--- Start RECORDED INFORMATION ---

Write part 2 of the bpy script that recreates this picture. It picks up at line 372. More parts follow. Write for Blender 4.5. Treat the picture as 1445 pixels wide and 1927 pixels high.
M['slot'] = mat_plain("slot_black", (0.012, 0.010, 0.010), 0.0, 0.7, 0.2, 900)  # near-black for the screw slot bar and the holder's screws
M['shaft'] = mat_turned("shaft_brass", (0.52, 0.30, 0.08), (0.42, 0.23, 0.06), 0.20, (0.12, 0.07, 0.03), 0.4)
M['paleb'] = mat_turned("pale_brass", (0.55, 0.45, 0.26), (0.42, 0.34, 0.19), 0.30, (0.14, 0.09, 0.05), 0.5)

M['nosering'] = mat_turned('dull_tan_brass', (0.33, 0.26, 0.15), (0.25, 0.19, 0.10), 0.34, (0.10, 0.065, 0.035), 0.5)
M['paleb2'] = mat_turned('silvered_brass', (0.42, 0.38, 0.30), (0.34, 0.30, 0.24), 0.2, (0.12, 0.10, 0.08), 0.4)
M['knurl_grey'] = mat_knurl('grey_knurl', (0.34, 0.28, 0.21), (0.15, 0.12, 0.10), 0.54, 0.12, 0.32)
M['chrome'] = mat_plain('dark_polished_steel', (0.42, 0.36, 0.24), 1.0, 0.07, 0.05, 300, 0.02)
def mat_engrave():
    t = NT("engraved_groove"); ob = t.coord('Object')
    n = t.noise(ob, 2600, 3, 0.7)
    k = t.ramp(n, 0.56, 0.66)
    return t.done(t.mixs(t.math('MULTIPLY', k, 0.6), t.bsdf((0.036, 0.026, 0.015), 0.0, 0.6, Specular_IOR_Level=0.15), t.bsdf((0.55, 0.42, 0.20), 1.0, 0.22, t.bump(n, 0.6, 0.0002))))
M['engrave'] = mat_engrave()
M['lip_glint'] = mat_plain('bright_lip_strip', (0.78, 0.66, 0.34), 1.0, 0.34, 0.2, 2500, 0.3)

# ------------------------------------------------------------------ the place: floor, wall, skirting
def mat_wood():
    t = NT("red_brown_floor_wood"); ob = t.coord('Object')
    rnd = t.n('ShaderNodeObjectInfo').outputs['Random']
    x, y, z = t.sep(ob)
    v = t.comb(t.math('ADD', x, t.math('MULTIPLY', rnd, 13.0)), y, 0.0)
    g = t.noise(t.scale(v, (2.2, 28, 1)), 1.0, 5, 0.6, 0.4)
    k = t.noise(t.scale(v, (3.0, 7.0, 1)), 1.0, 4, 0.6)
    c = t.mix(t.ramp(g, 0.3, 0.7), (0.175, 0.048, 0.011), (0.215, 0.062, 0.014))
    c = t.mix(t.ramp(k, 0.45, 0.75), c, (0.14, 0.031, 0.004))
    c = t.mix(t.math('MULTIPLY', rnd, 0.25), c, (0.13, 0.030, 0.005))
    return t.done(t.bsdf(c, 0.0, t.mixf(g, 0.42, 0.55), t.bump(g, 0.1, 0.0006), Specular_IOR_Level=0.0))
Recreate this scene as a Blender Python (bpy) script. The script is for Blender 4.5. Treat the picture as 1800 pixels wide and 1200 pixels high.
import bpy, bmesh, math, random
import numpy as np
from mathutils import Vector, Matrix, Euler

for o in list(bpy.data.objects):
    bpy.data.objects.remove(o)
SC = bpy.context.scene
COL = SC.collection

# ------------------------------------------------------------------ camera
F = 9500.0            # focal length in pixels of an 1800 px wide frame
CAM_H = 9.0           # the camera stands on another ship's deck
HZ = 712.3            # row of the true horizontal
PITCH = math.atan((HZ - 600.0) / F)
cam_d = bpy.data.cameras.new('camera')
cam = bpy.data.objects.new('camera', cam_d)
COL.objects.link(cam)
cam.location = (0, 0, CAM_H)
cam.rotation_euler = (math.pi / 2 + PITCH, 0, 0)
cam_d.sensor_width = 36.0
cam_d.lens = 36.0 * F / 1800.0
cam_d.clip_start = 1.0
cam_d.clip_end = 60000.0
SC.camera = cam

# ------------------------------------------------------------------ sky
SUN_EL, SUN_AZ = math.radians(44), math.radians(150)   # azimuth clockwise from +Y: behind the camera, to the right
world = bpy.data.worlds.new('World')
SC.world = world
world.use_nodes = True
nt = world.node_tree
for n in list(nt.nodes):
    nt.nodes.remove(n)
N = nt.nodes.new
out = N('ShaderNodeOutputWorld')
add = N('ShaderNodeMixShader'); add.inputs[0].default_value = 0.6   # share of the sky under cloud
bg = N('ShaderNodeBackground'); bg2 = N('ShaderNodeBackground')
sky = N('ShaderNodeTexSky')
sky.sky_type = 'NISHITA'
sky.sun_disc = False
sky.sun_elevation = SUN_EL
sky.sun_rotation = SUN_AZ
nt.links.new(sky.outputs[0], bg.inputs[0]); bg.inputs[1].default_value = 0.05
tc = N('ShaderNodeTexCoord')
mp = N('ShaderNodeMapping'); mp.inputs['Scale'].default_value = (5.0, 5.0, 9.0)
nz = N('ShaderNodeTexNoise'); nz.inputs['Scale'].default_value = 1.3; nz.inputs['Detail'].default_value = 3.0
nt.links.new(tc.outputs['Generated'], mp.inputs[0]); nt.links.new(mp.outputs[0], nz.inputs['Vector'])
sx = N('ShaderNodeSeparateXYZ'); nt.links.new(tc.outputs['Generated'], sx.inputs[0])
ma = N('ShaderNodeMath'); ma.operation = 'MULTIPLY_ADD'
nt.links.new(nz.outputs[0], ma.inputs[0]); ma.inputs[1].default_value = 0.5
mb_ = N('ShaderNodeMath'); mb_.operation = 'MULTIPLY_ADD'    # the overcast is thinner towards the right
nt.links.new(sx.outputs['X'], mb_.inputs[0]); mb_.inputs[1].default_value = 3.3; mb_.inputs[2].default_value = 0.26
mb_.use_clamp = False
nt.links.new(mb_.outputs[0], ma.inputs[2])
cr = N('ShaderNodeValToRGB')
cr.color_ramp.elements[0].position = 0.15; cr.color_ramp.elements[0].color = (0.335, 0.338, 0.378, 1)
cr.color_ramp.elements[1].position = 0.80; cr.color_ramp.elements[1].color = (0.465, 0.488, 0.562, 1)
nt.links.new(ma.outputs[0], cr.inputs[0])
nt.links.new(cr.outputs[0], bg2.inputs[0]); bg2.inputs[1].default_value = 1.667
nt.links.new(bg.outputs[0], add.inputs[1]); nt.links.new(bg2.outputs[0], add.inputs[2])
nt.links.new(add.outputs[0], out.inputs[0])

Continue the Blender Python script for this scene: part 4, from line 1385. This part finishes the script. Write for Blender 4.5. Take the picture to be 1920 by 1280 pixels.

--- End RECORDED INFORMATION ---

WHAT THE TASK ASKS:
Using the listing above, please repeat every entry exactly.

RESPONSE:
Write part 2 of the bpy script that recreates this picture. It picks up at line 372. More parts follow. Write for Blender 4.5. Treat the picture as 1445 pixels wide and 1927 pixels high.
M['slot'] = mat_plain("slot_black", (0.012, 0.010, 0.010), 0.0, 0.7, 0.2, 900)  # near-black for the screw slot bar and the holder's screws
M['shaft'] = mat_turned("shaft_brass", (0.52, 0.30, 0.08), (0.42, 0.23, 0.06), 0.20, (0.12, 0.07, 0.03), 0.4)
M['paleb'] = mat_turned("pale_brass", (0.55, 0.45, 0.26), (0.42, 0.34, 0.19), 0.30, (0.14, 0.09, 0.05), 0.5)

M['nosering'] = mat_turned('dull_tan_brass', (0.33, 0.26, 0.15), (0.25, 0.19, 0.10), 0.34, (0.10, 0.065, 0.035), 0.5)
M['paleb2'] = mat_turned('silvered_brass', (0.42, 0.38, 0.30), (0.34, 0.30, 0.24), 0.2, (0.12, 0.10, 0.08), 0.4)
M['knurl_grey'] = mat_knurl('grey_knurl', (0.34, 0.28, 0.21), (0.15, 0.12, 0.10), 0.54, 0.12, 0.32)
M['chrome'] = mat_plain('dark_polished_steel', (0.42, 0.36, 0.24), 1.0, 0.07, 0.05, 300, 0.02)
def mat_engrave():
    t = NT("engraved_groove"); ob = t.coord('Object')
    n = t.noise(ob, 2600, 3, 0.7)
    k = t.ramp(n, 0.56, 0.66)
    return t.done(t.mixs(t.math('MULTIPLY', k, 0.6), t.bsdf((0.036, 0.026, 0.015), 0.0, 0.6, Specular_IOR_Level=0.15), t.bsdf((0.55, 0.42, 0.20), 1.0, 0.22, t.bump(n, 0.6, 0.0002))))
M['engrave'] = mat_engrave()
M['lip_glint'] = mat_plain('bright_lip_strip', (0.78, 0.66, 0.34), 1.0, 0.34, 0.2, 2500, 0.3)

# ------------------------------------------------------------------ the place: floor, wall, skirting
def mat_wood():
    t = NT("red_brown_floor_wood"); ob = t.coord('Object')
    rnd = t.n('ShaderNodeObjectInfo').outputs['Random']
    x, y, z = t.sep(ob)
    v = t.comb(t.math('ADD', x, t.math('MULTIPLY', rnd, 13.0)), y, 0.0)
    g = t.noise(t.scale(v, (2.2, 28, 1)), 1.0, 5, 0.6, 0.4)
    k = t.noise(t.scale(v, (3.0, 7.0, 1)), 1.0, 4, 0.6)
    c = t.mix(t.ramp(g, 0.3, 0.7), (0.175, 0.048, 0.011), (0.215, 0.062, 0.014))
    c = t.mix(t.ramp(k, 0.45, 0.75), c, (0.14, 0.031, 0.004))
    c = t.mix(t.math('MULTIPLY', rnd, 0.25), c, (0.13, 0.030, 0.005))
    return t.done(t.bsdf(c, 0.0, t.mixf(g, 0.42, 0.55), t.bump(g, 0.1, 0.0006), Specular_IOR_Level=0.0))
Recreate this scene as a Blender Python (bpy) script. The script is for Blender 4.5. Treat the picture as 1800 pixels wide and 1200 pixels high.
import bpy, bmesh, math, random
import numpy as np
from mathutils import Vector, Matrix, Euler

for o in list(bpy.data.objects):
    bpy.data.objects.remove(o)
SC = bpy.context.scene
COL = SC.collection

# ------------------------------------------------------------------ camera
F = 9500.0            # focal length in pixels of an 1800 px wide frame
CAM_H = 9.0           # the camera stands on another ship's deck
HZ = 712.3            # row of the true horizontal
PITCH = math.atan((HZ - 600.0) / F)
cam_d = bpy.data.cameras.new('camera')
cam = bpy.data.objects.new('camera', cam_d)
COL.objects.link(cam)
cam.location = (0, 0, CAM_H)
cam.rotation_euler = (math.pi / 2 + PITCH, 0, 0)
cam_d.sensor_width = 36.0
cam_d.lens = 36.0 * F / 1800.0
cam_d.clip_start = 1.0
cam_d.clip_end = 60000.0
SC.camera = cam

# ------------------------------------------------------------------ sky
SUN_EL, SUN_AZ = math.radians(44), math.radians(150)   # azimuth clockwise from +Y: behind the camera, to the right
world = bpy.data.worlds.new('World')
SC.world = world
world.use_nodes = True
nt = world.node_tree
for n in list(nt.nodes):
    nt.nodes.remove(n)
N = nt.nodes.new
out = N('ShaderNodeOutputWorld')
add = N('ShaderNodeMixShader'); add.inputs[0].default_value = 0.6   # share of the sky under cloud
bg = N('ShaderNodeBackground'); bg2 = N('ShaderNodeBackground')
sky = N('ShaderNodeTexSky')
sky.sky_type = 'NISHITA'
sky.sun_disc = False
sky.sun_elevation = SUN_EL
sky.sun_rotation = SUN_AZ
nt.links.new(sky.outputs[0], bg.inputs[0]); bg.inputs[1].default_value = 0.05
tc = N('ShaderNodeTexCoord')
mp = N('ShaderNodeMapping'); mp.inputs['Scale'].default_value = (5.0, 5.0, 9.0)
nz = N('ShaderNodeTexNoise'); nz.inputs['Scale'].default_value = 1.3; nz.inputs['Detail'].default_value = 3.0
nt.links.new(tc.outputs['Generated'], mp.inputs[0]); nt.links.new(mp.outputs[0], nz.inputs['Vector'])
sx = N('ShaderNodeSeparateXYZ'); nt.links.new(tc.outputs['Generated'], sx.inputs[0])
ma = N('ShaderNodeMath'); ma.operation = 'MULTIPLY_ADD'
nt.links.new(nz.outputs[0], ma.inputs[0]); ma.inputs[1].default_value = 0.5
mb_ = N('ShaderNodeMath'); mb_.operation = 'MULTIPLY_ADD'    # the overcast is thinner towards the right
nt.links.new(sx.outputs['X'], mb_.inputs[0]); mb_.inputs[1].default_value = 3.3; mb_.inputs[2].default_value = 0.26
mb_.use_clamp = False
nt.links.new(mb_.outputs[0], ma.inputs[2])
cr = N('ShaderNodeValToRGB')
cr.color_ramp.elements[0].position = 0.15; cr.color_ramp.elements[0].color = (0.335, 0.338, 0.378, 1)
cr.color_ramp.elements[1].position = 0.80; cr.color_ramp.elements[1].color = (0.465, 0.488, 0.562, 1)
nt.links.new(ma.outputs[0], cr.inputs[0])
nt.links.new(cr.outputs[0], bg2.inputs[0]); bg2.inputs[1].default_value = 1.667
nt.links.new(bg.outputs[0], add.inputs[1]); nt.links.new(bg2.outputs[0], add.inputs[2])
nt.links.new(add.outputs[0], out.inputs[0])

Continue the Blender Python script for this scene: part 4, from line 1385. This part finishes the script. Write for Blender 4.5. Take the picture to be 1920 by 1280 pixels.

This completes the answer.